In particular, there are no elements to suggest that the courts
lacked impartiality or that the proceedings were otherwise unfair. It
follows that this part of the application is manifestly ill-founded
and must be rejected, pursuant to Article 35 §§ 3 and 4 of
the Convention.
- Relying
on Article 41 of the Convention, the applicant claimed
HUF 10,431,163
in respect of pecuniary damage and HUF 2.5 million
in respect of non-pecuniary damage. The Government contested these
claims.
- The
Court accepts the causal link between the violation found and the
pecuniary damage alleged in the amount of HUF 413,650, being the
sum which the Supreme Court did not deduct from the applicant's debt
due to the lapse of time (see paragraph 7 above). It therefore awards
the applicant the equivalent of this sum in euros – EUR 1,560 –
but rejects the remainder of her claim for pecuniary damage.
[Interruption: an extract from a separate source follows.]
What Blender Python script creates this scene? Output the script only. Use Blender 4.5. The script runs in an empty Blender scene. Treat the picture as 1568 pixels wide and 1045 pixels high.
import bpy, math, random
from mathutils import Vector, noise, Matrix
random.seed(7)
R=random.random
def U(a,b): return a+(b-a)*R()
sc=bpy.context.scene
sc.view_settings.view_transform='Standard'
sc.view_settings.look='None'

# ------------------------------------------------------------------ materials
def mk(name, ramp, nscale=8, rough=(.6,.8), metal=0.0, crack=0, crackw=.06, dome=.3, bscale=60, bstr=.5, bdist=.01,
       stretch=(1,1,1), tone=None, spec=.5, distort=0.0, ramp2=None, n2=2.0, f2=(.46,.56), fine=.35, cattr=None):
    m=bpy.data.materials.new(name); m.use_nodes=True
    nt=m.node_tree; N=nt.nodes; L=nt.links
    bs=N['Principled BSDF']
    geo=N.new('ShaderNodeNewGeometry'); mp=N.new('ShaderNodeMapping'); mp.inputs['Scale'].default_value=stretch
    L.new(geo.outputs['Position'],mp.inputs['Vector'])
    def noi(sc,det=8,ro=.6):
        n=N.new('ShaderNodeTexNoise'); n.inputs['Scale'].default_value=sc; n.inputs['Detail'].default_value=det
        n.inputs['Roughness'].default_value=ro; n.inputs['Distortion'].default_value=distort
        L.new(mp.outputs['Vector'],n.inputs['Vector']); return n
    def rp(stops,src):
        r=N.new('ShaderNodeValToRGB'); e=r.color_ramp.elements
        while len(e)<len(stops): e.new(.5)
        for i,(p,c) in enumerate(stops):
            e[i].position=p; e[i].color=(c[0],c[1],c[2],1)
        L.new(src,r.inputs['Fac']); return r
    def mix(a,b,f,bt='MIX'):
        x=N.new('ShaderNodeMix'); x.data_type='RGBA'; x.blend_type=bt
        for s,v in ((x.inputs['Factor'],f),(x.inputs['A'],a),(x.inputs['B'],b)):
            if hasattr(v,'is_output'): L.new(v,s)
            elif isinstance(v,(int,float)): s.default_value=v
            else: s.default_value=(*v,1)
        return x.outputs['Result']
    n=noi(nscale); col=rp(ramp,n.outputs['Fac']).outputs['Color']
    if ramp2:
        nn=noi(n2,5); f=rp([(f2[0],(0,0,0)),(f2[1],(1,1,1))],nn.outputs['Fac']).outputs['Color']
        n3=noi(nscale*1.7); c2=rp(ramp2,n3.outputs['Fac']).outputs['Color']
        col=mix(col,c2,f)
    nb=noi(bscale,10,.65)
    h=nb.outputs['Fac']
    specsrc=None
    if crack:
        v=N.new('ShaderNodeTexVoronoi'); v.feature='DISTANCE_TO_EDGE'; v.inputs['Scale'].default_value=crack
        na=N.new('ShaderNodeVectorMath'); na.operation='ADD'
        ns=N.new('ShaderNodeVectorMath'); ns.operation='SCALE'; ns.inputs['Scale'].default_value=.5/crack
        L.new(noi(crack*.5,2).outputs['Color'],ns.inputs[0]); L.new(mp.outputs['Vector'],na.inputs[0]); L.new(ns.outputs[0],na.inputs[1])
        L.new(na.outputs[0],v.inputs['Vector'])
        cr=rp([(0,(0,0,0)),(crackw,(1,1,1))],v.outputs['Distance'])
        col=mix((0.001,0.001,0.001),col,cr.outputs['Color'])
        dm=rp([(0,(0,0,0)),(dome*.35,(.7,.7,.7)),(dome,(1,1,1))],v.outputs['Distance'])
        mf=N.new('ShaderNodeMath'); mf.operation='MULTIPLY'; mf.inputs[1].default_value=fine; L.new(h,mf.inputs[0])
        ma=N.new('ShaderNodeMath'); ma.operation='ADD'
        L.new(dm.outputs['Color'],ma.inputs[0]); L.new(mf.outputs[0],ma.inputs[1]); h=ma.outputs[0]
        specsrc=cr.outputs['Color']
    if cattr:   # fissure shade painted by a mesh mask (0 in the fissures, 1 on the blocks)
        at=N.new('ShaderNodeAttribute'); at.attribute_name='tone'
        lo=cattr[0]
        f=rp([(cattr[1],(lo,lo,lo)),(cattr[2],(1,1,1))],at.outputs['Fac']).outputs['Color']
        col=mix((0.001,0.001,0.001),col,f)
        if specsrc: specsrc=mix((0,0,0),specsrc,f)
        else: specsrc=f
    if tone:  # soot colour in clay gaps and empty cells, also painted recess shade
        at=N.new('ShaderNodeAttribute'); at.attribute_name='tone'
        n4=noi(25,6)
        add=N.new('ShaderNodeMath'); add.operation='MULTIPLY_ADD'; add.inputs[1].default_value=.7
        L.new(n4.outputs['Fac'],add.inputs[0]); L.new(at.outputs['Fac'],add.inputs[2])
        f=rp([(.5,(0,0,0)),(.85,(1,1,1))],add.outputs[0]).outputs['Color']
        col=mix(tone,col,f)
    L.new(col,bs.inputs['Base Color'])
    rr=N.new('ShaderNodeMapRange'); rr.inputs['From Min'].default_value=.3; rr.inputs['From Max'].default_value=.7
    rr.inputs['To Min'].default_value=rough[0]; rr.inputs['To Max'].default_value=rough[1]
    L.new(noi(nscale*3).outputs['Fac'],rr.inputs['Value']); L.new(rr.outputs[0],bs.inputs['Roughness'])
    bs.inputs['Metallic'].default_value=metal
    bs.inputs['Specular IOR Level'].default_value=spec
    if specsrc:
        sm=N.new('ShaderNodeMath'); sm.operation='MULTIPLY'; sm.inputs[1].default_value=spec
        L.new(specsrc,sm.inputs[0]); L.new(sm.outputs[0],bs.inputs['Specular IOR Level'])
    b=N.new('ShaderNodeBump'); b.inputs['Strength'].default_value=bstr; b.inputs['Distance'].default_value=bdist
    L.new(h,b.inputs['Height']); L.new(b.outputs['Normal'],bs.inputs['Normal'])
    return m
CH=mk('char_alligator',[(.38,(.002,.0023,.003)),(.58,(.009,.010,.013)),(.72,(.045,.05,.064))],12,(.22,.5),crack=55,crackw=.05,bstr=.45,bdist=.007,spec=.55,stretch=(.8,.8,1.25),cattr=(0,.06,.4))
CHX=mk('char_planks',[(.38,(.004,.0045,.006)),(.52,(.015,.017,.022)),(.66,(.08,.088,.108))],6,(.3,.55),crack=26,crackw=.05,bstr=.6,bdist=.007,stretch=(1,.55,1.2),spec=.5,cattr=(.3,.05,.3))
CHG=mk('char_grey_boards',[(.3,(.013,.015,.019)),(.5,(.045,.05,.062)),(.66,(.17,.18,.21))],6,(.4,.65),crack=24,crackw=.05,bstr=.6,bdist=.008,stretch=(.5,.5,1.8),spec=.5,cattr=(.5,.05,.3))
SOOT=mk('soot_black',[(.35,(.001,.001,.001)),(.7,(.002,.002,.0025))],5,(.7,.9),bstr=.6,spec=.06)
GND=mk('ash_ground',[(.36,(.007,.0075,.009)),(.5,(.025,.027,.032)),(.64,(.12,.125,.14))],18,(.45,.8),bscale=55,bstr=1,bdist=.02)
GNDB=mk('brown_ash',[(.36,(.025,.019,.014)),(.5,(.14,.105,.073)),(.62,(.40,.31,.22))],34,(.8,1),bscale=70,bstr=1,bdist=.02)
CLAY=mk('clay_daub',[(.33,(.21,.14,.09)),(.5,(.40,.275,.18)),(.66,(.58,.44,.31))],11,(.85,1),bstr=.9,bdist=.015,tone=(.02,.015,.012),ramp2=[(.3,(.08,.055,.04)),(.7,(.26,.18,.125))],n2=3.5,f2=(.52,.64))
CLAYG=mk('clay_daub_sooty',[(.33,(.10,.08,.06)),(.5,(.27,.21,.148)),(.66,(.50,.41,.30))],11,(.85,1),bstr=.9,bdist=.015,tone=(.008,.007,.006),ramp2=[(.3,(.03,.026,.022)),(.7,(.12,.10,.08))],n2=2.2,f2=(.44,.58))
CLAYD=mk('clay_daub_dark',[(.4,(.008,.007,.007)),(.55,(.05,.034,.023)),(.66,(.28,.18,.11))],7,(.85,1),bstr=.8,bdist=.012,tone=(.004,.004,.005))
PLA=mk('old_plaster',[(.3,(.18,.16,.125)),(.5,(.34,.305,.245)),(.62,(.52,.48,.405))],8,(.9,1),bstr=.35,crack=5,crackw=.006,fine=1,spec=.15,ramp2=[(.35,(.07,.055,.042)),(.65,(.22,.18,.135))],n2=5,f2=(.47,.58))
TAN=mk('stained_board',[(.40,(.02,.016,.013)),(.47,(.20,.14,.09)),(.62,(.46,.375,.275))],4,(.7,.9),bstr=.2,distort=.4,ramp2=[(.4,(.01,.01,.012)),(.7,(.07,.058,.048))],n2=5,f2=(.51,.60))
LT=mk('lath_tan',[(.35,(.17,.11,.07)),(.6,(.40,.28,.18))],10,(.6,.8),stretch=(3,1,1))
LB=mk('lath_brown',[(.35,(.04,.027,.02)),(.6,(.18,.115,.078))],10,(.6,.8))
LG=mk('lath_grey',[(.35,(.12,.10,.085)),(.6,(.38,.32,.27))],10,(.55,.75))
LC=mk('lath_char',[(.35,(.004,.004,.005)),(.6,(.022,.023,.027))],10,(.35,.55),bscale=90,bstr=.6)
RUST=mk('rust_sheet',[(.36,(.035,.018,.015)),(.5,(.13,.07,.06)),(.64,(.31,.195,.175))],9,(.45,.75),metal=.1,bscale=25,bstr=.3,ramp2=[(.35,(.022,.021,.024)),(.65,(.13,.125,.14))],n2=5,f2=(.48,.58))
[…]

Moreover, it considers that the applicant must have sustained some
non-pecuniary damage. Ruling on an equitable basis, it awards her EUR
3,200 under that head.
- The
applicant also claimed HUF 570,000
for the costs and expenses incurred before the Court. This figure,
which includes VAT at 20%, corresponds to her lawyer's fees (HUF
300,000
as stipulated in a contract submitted), the costs of translations
(HUF 120,000
as per invoice) and an expert fee (HUF 150,000
as per invoice). The Government did not express an opinion on the
matter.
- According
to the Court's case-law, an applicant is entitled to the
reimbursement of costs and expenses only in so far as it has been
shown that these have been actually and necessarily incurred and were
reasonable as to quantum. In the present case, regard being had to
the documents in its possession and the above criteria, the Court
finds it reasonable to award the applicant the sum of EUR 1,000 under
this head.
- The
Court considers it appropriate that the default interest should be
based on the marginal lending rate of the European Central Bank, to
which should be added three percentage points.
FOR THESE REASONS, THE COURT UNANIMOUSLY
- Declares the complaint concerning the excessive
length of the proceedings admissible and the remainder of the
application inadmissible;
- Holds that there has been a violation of Article
6 § 1 of the Convention;
- Holds
(a) that
the respondent State is to pay the applicant, within three months
from the date on which the judgment becomes final in accordance with
Article 44 § 2 of the Convention, the following
amounts, to be converted into Hungarian forints at the rate
applicable at the date of settlement:
(i) EUR 1,560 (one thousand five hundred and sixty
euros), plus any tax that may be chargeable, in respect of pecuniary
damage;
(ii) EUR 3,200 (three thousand two hundred euros), plus
any tax that may be chargeable, in respect of non-pecuniary damage;
(iii) EUR 1,000 (one thousand euros), plus any tax that
may be chargeable to the applicant, in respect of costs and expenses;
(b) that
from the expiry of the above-mentioned three months until settlement
simple interest shall be payable on the above amounts at a rate equal
to the marginal lending rate of the European Central Bank during the
default period plus three percentage points;
- Dismisses the remainder of the applicant's claim
for just satisfaction.
Done in English, and notified in writing on 24 March 2009, pursuant
to Rule 77 §§ 2 and 3 of the Rules of Court.